This is a fork of dexafree/ghostbin Dockerfile but include recent package and security update for ghostbin/spectre

changelog (YYYYMMDD)

20231129
  • Dockerfile :
    • golang : 1.17.6 -> 1.21.0
    • alpine : 3.15 -> 3.18
  • Ghostbin/spectre :
    • use the latest version
20220211
  • Dockerfile :
    • golang : 1.8.3 -> 1.17.6
    • alpine : 3.06 -> 3.15

author readme:

This is a repository I've created in order to have a Docker image for running Ghostbin in a private server.

It allows you to run it in your own computer, internally in your company, or host it in a public server.

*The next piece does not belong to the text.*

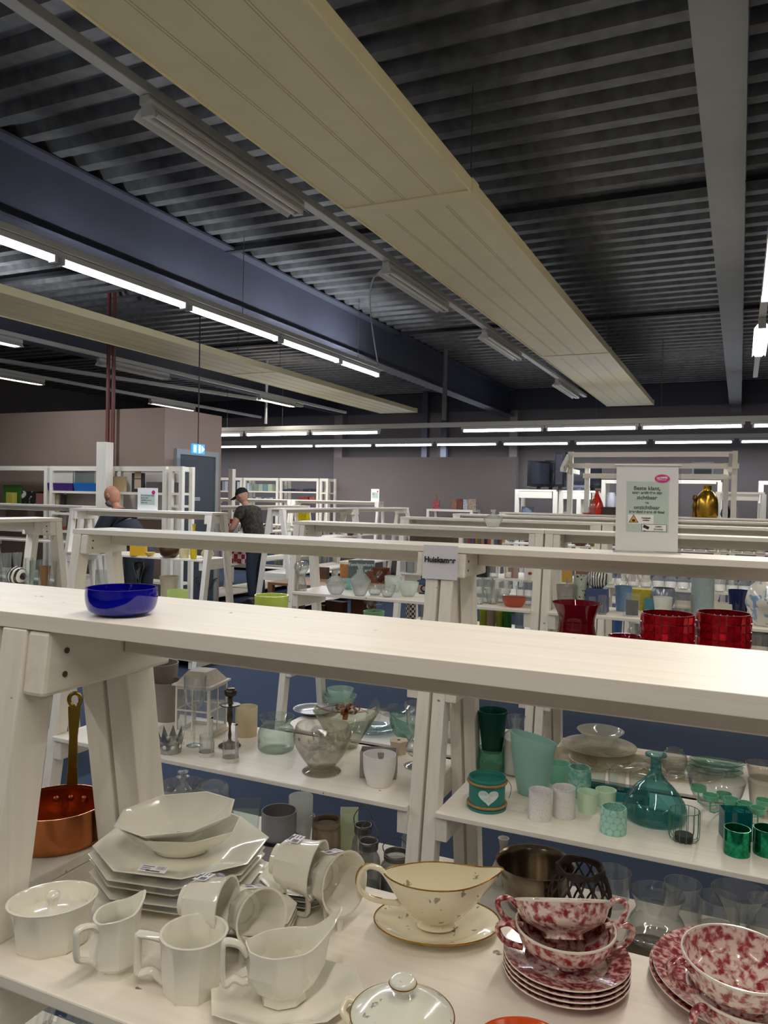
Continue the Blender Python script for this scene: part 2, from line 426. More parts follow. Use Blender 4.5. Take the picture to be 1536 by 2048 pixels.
# rail with unlit fixtures beside the panel
rail(-2.69, -2, -2.64, 14.6, H+1.85+.078, 'pale ceiling track carrying unlit fixtures beside the long cream panel', w=.07, h=.05)
for i, (a, b) in enumerate((((290, 225), (605, 425)), ((772, 542), (895, 620)), ((972, 672), (1045, 718)), ((1122, 768), (1165, 795)))):
    A, B = onz(*a, H+1.85), onz(*b, H+1.85); A.x = B.x = -2.67
    tube_unit(A, B, 'off', ['nearest unlit twin-tube fixture on the pale ceiling track', 'second unlit twin-tube fixture along the pale track', 'third unlit twin-tube fixture along the pale track', 'farthest unlit twin-tube fixture on the pale track'][i], 'unlit fixtures on the pale track', wing=.085, tubes=2)
c = MB(); pts = [(-2.7, 5.15, 3.50), (-2.75, 5.15, 3.6), (-2.95, 5.0, 3.72)]
# right-hand row
rail(.15, -1.5, .15, 12, ZA+.078, 'lighting track at the right picture edge')
for i, (y0, y1, kd) in enumerate([(-1.4, .1, 'warm'), (.2, 1.7, 'warm'), (1.8, 3.3, 'warm'), (3.4, 4.9, 'warm'), (5.0, 7.2, 'warm'), (8.2, 9.8, 'warm')]):
    tube_unit((.15, y0, ZA), (.15, y1, ZA), kd, ['', '', '', '', 'lit warm tube at the right picture edge, upper and nearer', 'short-looking lit warm fixture at the right picture edge, lower and farther'][i] or 'warm lit fluorescent tube of the right row', 'warm tubes in the right row', wing=.07 if i == 5 else 0, tubes=2 if i == 5 else 1, power=(22, 16, 11, 16, 24, 24)[i])
# a row over the shopper's own aisle, behind the camera
for i, y0 in enumerate((-4.4, -2.7)):
    tube_unit((-2.2, y0, ZA), (-2.2, y0+1.5, ZA), 'warm', 'warm lit tube above the aisle behind the viewer', 'warm tubes behind the viewer')
for i, y0 in enumerate((-4.4, -1.2, 2.0, 5.2, 8.4)):
    tube_unit((4.0, y0, ZA), (4.0, y0+1.5, ZA), 'warm', 'warm lit tube over the far right aisle', 'warm tubes over the right aisles')
# rows C and D at the far left
rail(-7.95, -2, -7.9, 15.2, H+1.75+.078, 'track with three fixtures left of the far heating panel')
def rowfix(z, x, a, b, kd, lab, g, **k):
    A, B = onz(*a, z), onz(*b, z); A.x = B.x = x; tube_unit(A, B, kd, lab, g, **k)
rowfix(H+1.75, -7.98, (-60, 672), (38, 692), 'cool', 'lit tube cut by the left picture edge below the far panel', 'fixtures on the far left track', wing=.07)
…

The Ghostbin project is also Open Source, but due to its hard setup, I thought that creating a Dockerfile and a Docker image would be helpful for people like me who want to host it on their own hardware.

Base image

The base image used for this Dockerfile is golang:1.8.3-alpine3.6:

  • Golang as Ghostbin is written in Go, an thus is needed to compile it.
  • Alpine as it provides a smaller base image, and therefore the resulting image will also be smaller.

Limitations

In order for expiration, encryption and syntax highlighting to work, you need to be using Docker in a Linux system.

This is due to a difference in the internal Filesystem Docker for Linux uses: The FS driver used on Docker for macOS and Docker for Windows does not support the use of xattrs (extended attributes: saving metadata for a file in the filesystem), and Ghostbin relies on those attributes for saving the paste properties, such as the language, the encryption password and the expiration (if any of those is set).

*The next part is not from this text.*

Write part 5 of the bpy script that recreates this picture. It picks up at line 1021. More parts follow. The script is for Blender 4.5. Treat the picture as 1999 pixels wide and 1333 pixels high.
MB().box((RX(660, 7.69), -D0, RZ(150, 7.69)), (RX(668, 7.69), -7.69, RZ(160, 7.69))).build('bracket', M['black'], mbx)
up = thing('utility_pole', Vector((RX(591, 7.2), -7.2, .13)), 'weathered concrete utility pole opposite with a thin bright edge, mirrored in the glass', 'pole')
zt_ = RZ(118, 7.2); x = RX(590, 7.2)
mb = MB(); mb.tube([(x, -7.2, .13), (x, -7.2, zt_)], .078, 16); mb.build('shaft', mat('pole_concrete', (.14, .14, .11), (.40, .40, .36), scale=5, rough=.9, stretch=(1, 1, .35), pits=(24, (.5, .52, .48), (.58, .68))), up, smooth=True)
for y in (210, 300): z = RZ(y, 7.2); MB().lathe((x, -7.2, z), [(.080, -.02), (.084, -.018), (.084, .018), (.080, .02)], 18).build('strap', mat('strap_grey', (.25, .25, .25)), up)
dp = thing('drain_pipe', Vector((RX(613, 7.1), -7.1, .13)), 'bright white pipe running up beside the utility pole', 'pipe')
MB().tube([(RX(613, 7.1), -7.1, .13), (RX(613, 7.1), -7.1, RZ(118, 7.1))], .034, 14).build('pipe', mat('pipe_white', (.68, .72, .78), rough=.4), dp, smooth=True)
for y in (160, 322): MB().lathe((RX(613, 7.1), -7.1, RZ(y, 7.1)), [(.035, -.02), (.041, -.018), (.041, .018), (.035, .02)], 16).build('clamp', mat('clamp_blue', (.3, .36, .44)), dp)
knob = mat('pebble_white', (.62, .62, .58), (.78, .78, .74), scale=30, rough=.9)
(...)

So, you will need to run it on a host using Docker for Linux in order for them to work.

Notes

As the master branch of the Ghostbin project (link to the latest master commit at the time of writing this readme) is not stable right now (it has mixed namespaces and is in the middle of a refactor), this Dockerfile uses the latest commit in the v1-stable branch, so it will probably not be running the exact same Ghostbin version the production server is running.

I spoke to the author and he told me he is working in making it stable, so in the future this image should adapt to the latest version.

Usage

In order to run the image, you need to know three things:

  1. Ports: This image exposes the 8619 port for serving the Ghostbin site.
  2. Logs volume: This image exposes a logs volume, so you are able to read the logs that Ghostbin outputs. The path inside the container will be /logs
  3. Data volume: This image exposes a data volume, so you are able to access and persist things like pastes, session keys and accounts through containers (and survive restarts).

So, a way to run this container exposing all 3 things would be:

docker run -it -d --name="ghostbin" -p 8619:8619 -v /var/log/ghostbin:/logs -v /var/data/ghostbin:/data borrougagnou/ghostbin-updated

It would expose the 8619 port of the host machine, mount the logs volume at the local path /var/log/ghostbin and mount the data volume at the local path /var/data/ghostbin. You can adapt it to any use you need.